Keen to learn a bit more about the other guests, we coaxed each other up to the rooftop for a free sunrise yoga session with fellow travellers (and views of the sea!). We were a diverse crew of friendly strangers; various Aussie accents, a solo Japanese traveller, young German boys on their gap year, and a European couple, who we’d later share wine with.

Continuing to embrace our social morning, we sought out local coffee at Shelter Cafe and discovered the backyard ‘corner sauna’.

 

 

We met some friendly locals who invited us in for an evening of sweltering, sweaty goodness – and yet again found ourselves thankful we were lingering around for more than just the day. Thankful also, that this place wasn’t just a summer fling – it was a winter haven.

As the day ventured on, there was much to explore. We visited Beauchamp Falls, and meandered the Kennett River nature walk in search of koalas. Knowing that we could retire to our beds without a hefty drive home, we settled into the day. Permission to take our time, meant that, upon arriving at the waterfall car park, we could share a slow picnic under giant Mountain ash trees.

It meant that after pottering down to the waterfall, we could sit and bathe in the tranquil atmosphere of mist, dappled light, falling water, relaxing in the cooler climate provided by the dazzling canopy.

Read more: Waterfall & Swimming Hole Safety

 

 

We watched others dunk themselves into the icy dark waters – before attempting to submerge ourselves. Koala spotting was mindful; sun-speckled ferns cradled the path and tall eucalypts walled the outer edges. We followed a river whilst paying close attention to the trees, and I found myself in a chilled daze, fully embodying the idea of slow travel.

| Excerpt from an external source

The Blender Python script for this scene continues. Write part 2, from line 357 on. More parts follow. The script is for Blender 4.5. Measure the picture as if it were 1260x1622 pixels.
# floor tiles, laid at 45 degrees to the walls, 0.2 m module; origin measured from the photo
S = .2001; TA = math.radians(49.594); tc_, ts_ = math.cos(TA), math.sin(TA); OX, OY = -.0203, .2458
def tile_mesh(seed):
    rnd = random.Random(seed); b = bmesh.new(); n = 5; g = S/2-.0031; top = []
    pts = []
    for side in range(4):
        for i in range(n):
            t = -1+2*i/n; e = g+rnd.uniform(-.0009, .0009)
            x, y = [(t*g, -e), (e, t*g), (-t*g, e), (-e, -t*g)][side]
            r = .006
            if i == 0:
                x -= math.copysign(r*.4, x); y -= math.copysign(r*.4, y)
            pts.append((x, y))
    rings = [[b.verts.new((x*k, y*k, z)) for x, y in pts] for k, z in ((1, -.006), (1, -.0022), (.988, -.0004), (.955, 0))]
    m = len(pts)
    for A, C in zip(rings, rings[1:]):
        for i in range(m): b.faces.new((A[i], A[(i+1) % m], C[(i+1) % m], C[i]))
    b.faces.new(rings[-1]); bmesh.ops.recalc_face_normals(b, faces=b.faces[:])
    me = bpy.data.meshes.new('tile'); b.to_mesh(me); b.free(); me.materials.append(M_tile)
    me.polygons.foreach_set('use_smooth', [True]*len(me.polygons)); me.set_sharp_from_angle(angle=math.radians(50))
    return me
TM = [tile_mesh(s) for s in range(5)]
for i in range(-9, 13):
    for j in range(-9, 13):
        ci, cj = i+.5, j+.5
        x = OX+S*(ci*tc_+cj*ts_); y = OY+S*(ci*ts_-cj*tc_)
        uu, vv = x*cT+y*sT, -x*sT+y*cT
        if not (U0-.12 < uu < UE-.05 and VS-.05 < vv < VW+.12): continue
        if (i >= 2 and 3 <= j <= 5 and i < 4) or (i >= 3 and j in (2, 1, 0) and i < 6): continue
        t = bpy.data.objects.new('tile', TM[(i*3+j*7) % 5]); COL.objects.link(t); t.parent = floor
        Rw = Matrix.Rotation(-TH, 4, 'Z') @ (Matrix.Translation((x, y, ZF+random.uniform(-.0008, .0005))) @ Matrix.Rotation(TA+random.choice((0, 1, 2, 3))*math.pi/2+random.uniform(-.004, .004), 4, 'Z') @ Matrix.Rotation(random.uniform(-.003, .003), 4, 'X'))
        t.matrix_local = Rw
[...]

And I loved it! That evening, we mingled with newfound buddies as we cooked dinner in the communal kitchens, enjoying the low-key, easygoing vibe of our accommodation. We retired, after a full yet luxuriously leisurely day of exploring and connecting.

The following morning, we watched the sun as it rose over the rolling hills and the beachside cypress trees. We took a morning hike along sleepy, intertidal Shelly Beach, admiring the rocky escarpments and protected forests of Cape Otway National Park. I breathed in the gentle sea breeze.

We people-watched as surfers went surfing, hikers set off on multi-day expeditions, and bike touring groups scaled the surrounding hillside. Our time in Apollo Bay was coming to an end and we were left in a daze of heartfelt joy and revitalisation.

 

 

YHA Apollo Bay had felt very ‘us’ – sustainable, eco features, and an offering to go slow, yet still have adventure on the doorstep. Apollo Bay is a sleepy yet social and active town –  doing our trip this way allowed the perfect combination of adventure, connection, and peace. We were glad we’d come for more than a day.